Is public activism knocking the inland port off track? No. We don’t even know where the track is yet.

Rep. Gregg Buxton, R-Roy, a legislator on the the Inland Port Authority Board, says the public is “beating the hell out of us” at the board’s meetings. “And it’s mostly about air quality. It’s mostly about, you know, truck traffic and being able to make everything work.”

The horror of constructive public feedback. That whole “being able to make everything work” sounds like a lot to demand.

Buxton’s report this week prompted the new speaker of the Utah House, Brad Wilson, to raise the idea of new legislation in the name of hurrying the port along.

This is a page out of the Trump create-a-crisis playbook. The idea of an inland port has been kicked around for years, and it will be years before any shipping container arrives.

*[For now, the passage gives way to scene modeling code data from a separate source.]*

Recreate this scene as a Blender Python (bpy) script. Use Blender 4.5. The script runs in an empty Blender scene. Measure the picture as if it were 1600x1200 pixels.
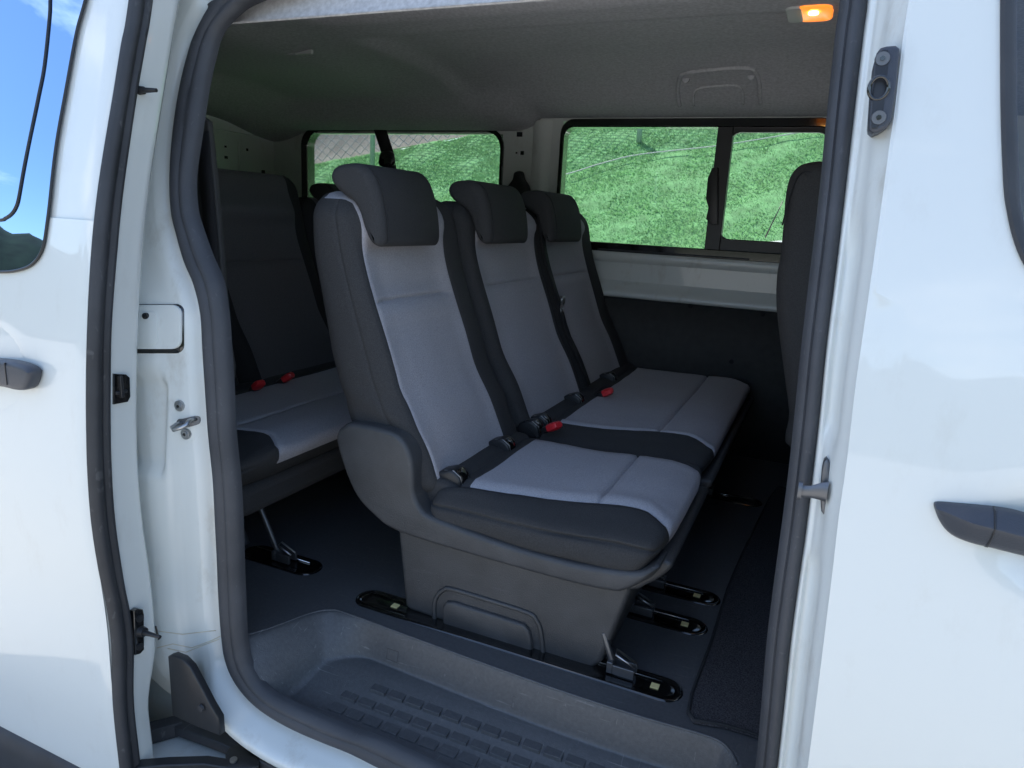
import bpy, bmesh, math, random
from math import sin, cos, pi, sqrt, exp
from mathutils import Vector, Matrix, noise
random.seed(7)
S = bpy.context.scene
COL = S.collection
# ------------------------------------------------------------------ camera
CAM = Vector((0, 0, 1.1)); FPX = 1100.0
_a = Vector((-2600, -400, FPX)).normalized()
_Y = Vector((501, -233, FPX)).normalized(); _Y = (_Y - _a*_Y.dot(_a)).normalized()
_X = -_a; _Z = -_X.cross(_Y)
if _Z.y > 0: _Z = -_Z
RW = Matrix((_X, _Y, _Z))                    # rows: world axes seen in the camera frame
cd = bpy.data.cameras.new('camera'); cam = bpy.data.objects.new('camera', cd); COL.objects.link(cam)
right = RW.col[0]; down = RW.col[1]; fwd = RW.col[2]
cam.matrix_world = Matrix(((right.x, -down.x, -fwd.x, CAM.x), (right.y, -down.y, -fwd.y, CAM.y),
                           (right.z, -down.z, -fwd.z, CAM.z), (0, 0, 0, 1)))
cd.sensor_width = 36; cd.lens = FPX/1600*36; cd.clip_start = 0.02; cd.clip_end = 900
S.camera = cam
# ------------------------------------------------------------------ world, sun, exposure
SUN_EL, SUN_AZ = math.radians(58), math.radians(205)
w = bpy.data.worlds.new('World'); S.world = w; w.use_nodes = True
nt = w.node_tree; sky = nt.nodes.new('ShaderNodeTexSky'); sky.sky_type = 'NISHITA'; sky.sun_disc = False
sky.sun_elevation = SUN_EL; sky.air_density = 1.0; sky.dust_density = 0.4; sky.ozone_density = 1.0
bg = nt.nodes['Background']; bg.inputs[1].default_value = 0.15
wtc = nt.nodes.new('ShaderNodeTexCoord'); wmp = nt.nodes.new('ShaderNodeMapping'); wmp.inputs['Scale'].default_value = (1, 1, 2.2)
wn = nt.nodes.new('ShaderNodeTexNoise'); wn.inputs['Scale'].default_value = 2.6; wn.inputs['Detail'].default_value = 7; wn.inputs['Roughness'].default_value = .58
wr = nt.nodes.new('ShaderNodeValToRGB'); wr.color_ramp.elements[0].position = .56; wr.color_ramp.elements[1].position = .72
wx = nt.nodes.new('ShaderNodeMix'); wx.data_type = 'RGBA'; wx.inputs[7].default_value = (8.5, 8.5, 8.8, 1)
nt.links.new(wtc.outputs['Generated'], wmp.inputs[0]); nt.links.new(wmp.outputs[0], wn.inputs['Vector']); nt.links.new(wn.outputs[0], wr.inputs[0])
nt.links.new(wr.outputs[0], wx.inputs[0]); nt.links.new(sky.outputs[0], wx.inputs[6]); nt.links.new(wx.outputs[2], bg.inputs[0])   # scattered clouds
sd = Vector((-0.80, 0.60, 0)).normalized()*cos(SUN_EL) + Vector((0, 0, sin(SUN_EL)))
sky.sun_rotation = math.atan2(sd.x, sd.y)
sl = bpy.data.lights.new('sun', 'SUN'); sl.energy = 4.8; sl.angle = math.radians(0.5); sl.color = (1, .95, .87)
so = bpy.data.objects.new('sun', sl); COL.objects.link(so); so.rotation_euler = sd.to_track_quat('Z', 'Y').to_euler()
S.view_settings.view_transform = 'Standard'; S.view_settings.look = 'None'
S.view_settings.exposure = 1.32; S.view_settings.gamma = 1; S.view_settings.use_curve_mapping = False
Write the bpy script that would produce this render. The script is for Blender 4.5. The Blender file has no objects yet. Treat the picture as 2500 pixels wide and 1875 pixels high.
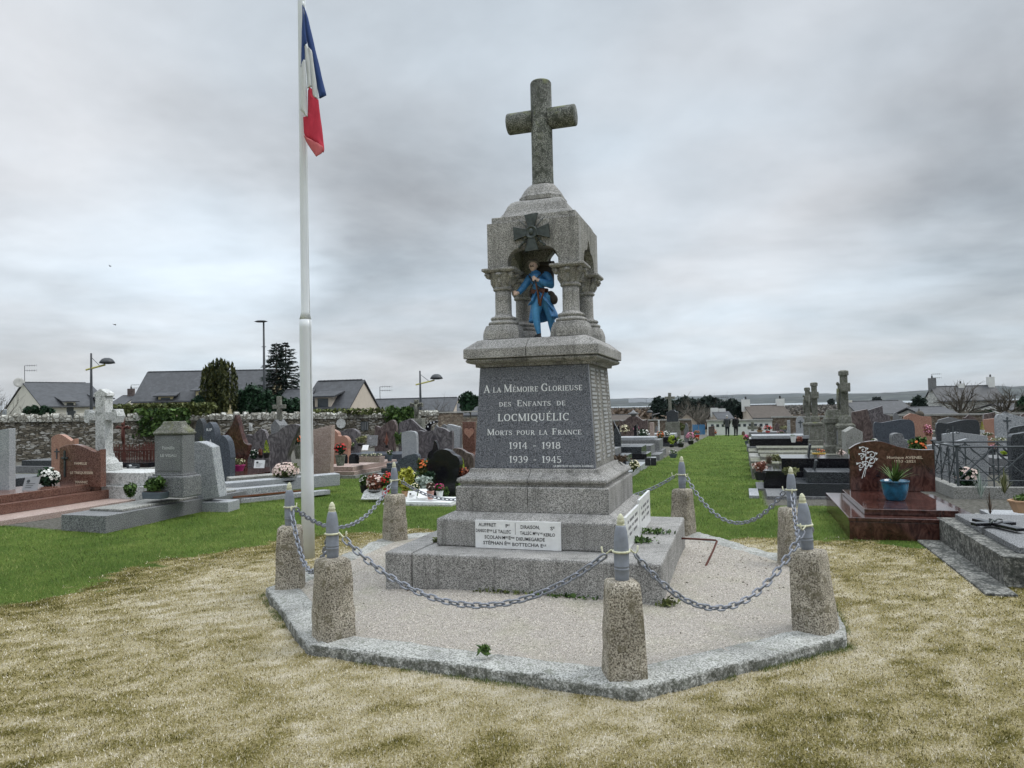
import bpy, math, random
import numpy as np
from mathutils import Vector, Matrix
R=math.radians; PI=math.pi
random.seed(7); rng=np.random.default_rng(7)
S=bpy.context.scene; COL=S.collection
# ---------------- camera (world axes = axes of the monument, its centre at the origin) ----------------
FPX=1751.56; PITCH=R(1.7832); ROLL=R(-1.21777); YAW=R(17.633)
CAM=np.array([1.80232,-6.82258,1.6])
def _basis():
    cp,sp=math.cos(PITCH),math.sin(PITCH); c,s=math.cos(ROLL),math.sin(ROLL)
    r=np.array([1,0,0.]);u=np.array([0,-sp,cp]);f=np.array([0,cp,sp])
    Rr,U=c*r+s*u,-s*r+c*u
    a=-YAW; ex=(math.cos(a),math.sin(a)); ey=(-math.sin(a),math.cos(a))
    L=lambda v:np.array([v[0]*ex[0]+v[1]*ex[1],v[0]*ey[0]+v[1]*ey[1],v[2]])
    return L(Rr),L(U),L(f)
RT,UP,FW=_basis()
cd=bpy.data.cameras.new('camera'); cam=bpy.data.objects.new('camera',cd); COL.objects.link(cam)
m=Matrix.Identity(4)
for i in range(3):
    m[i][0]=RT[i]; m[i][1]=UP[i]; m[i][2]=-FW[i]; m[i][3]=CAM[i]
cam.matrix_world=m
cd.sensor_width=36; cd.lens=36*FPX/2500; cd.clip_start=.05; cd.clip_end=20000
S.camera=cam
# ---------------- light, sky, exposure ----------------
S.view_settings.view_transform='Standard'; S.view_settings.look='None'
S.view_settings.exposure=EXPO=0.58; S.view_settings.gamma=1; S.view_settings.use_curve_mapping=False
SUN_EL,SUN_AZ=R(52),R(60)   # azimuth from +y towards +x
sd=bpy.data.lights.new('sun','SUN'); sd.energy=1.0; sd.angle=R(25); sd.color=(1,.96,.9)
sun=bpy.data.objects.new('sun',sd); COL.objects.link(sun)
dv=Vector((math.sin(SUN_AZ)*math.cos(SUN_EL),math.cos(SUN_AZ)*math.cos(SUN_EL),math.sin(SUN_EL)))
sun.rotation_euler=dv.to_track_quat('Z','Y').to_euler(); sun.location=(0,0,30)
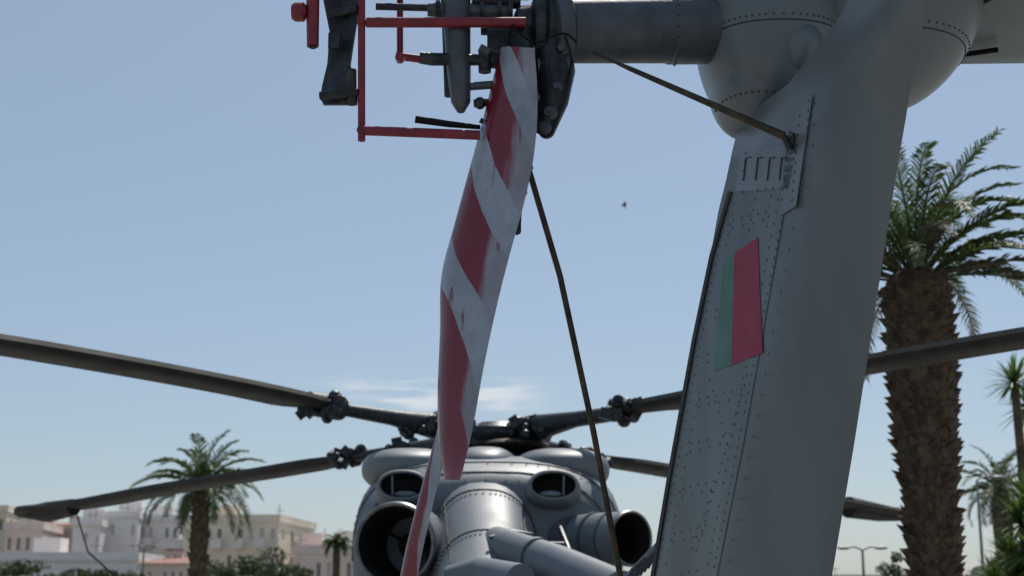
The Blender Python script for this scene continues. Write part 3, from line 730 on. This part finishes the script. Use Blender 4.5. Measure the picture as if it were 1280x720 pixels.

The head of the port authority board isn’t even planning on asking the Legislature for more money in the January session. That is because they are waiting for a consultant’s report that won’t come until sometime next year.

It’s not the public holding this up. The reality is that the people behind this don’t know what it is yet. They keep comparing it to Kansas City, but Kansas City has something Salt Lake City never will — a river to the sea.

In this case, Utah has to negotiate a deal with a West Coast port to load and unload but otherwise not process cargo. There apparently isn’t another inland port we can model for that. And the closest we’ve ever come is the deal for port capacity to ship coal through Oakland, which turned into a heap of trouble and not a stocking’s worth of coal shipped.

What would Utah have to pay or promise to get such a deal? The consultants are supposed to tell us.

Then there’s air quality, which, if it isn’t respected, will become a deal killer. The Wasatch Front already regularly exceeds federal air quality standards, and adding hundreds of diesel engines and jet flights would have predictable consequences.

If the port does face a lawsuit, it likely will be over the fact that the valley would further exceed those standards if the port is developed. The state is trying to head off federal intervention by preparing its own environmental report. It remains to be seen if that will work. Seems like now is the time for the public to be speaking up.

If Speaker Wilson wants to hurry the port along, air quality should be his top priority. It would take large reductions elsewhere to offset the tonnage an inland port would pour into the valley. The port authority board can’t do that, but the Utah Legislature can.

The idea of an inland port is worth pursuing, but it is arrogant to think it’s too late for a robust public conversation. In fact, that conversation is just beginning, waiting for a more concrete idea of what is being asked of Utahns — in dollars and asthma rates.

If legislators want to get the public off their backs, they need the public to respect their performance. Whining doesn’t help.